There are a lot of if’s here. A lot of if’s, but bear with me. I know I’m talking hypotheticals, but calling a runner out when he was safe — if that was what had actually happened — would have been easy to do. No one would have complained, not even Cleveland. The hitter for Cleveland assumed he’d be out on a close play, what with the unwritten rule, the magnitude of the situation and everything that was riding on the one call.
Unfortunately for Jim Joyce, he called it correctly and as honestly as he could — as he saw it — and this is why I consider him a hero.
But how he saw it so badly wrong, it is difficult to fathom.
Without a doubt it was a Colossal Blunder on Jim Joyce’s part, there’s no way of denying that, and to his credit, he didn’t either, and he said so immediately, when he found out how wrong he was.

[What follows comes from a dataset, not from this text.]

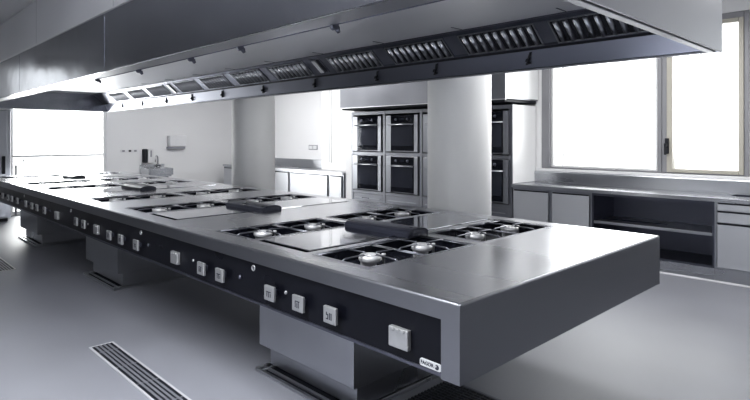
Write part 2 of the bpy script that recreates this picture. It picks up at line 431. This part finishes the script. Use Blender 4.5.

It was a close play, there were a lot of things to be watching all at the same time, but there’s really no defense for Joyce and the fact that he blew the call.
But once again, the game was not over. If he had been right, that the runner was safe, Cleveland could have won the game. He saw what he saw, and he called it the way he saw it. He broke the unwritten rule that the first hit has to be a clean one, and if he should be castigated for anything, that’s what he did wrong.
I was only ten years old when I listened to the game in which Virgil Trucks pitched that second no-hitter, but though in one sense I’d forgotten it, I think the game has stayed with me ever since.
There are no do-overs in baseball. The game is what it is. There’s no going back. Everyone knows what happened, whether it occurred in 1952 or if it was only a couple of nights ago.
I think Bud Selig was right in not changing the result, but in all honesty, I think he could have, he has the power to do so, and I wouldn’t have called him wrong if he had.
Instant replay, if the rules for doing so can be set up so it can be done easily and efficiently? Absolutely. I think so. But strangely enough, not even all of the players agree on that.
It’s the human factor that’s important some say. Yes, perhaps, but neither is there anything wrong in getting it right, is there?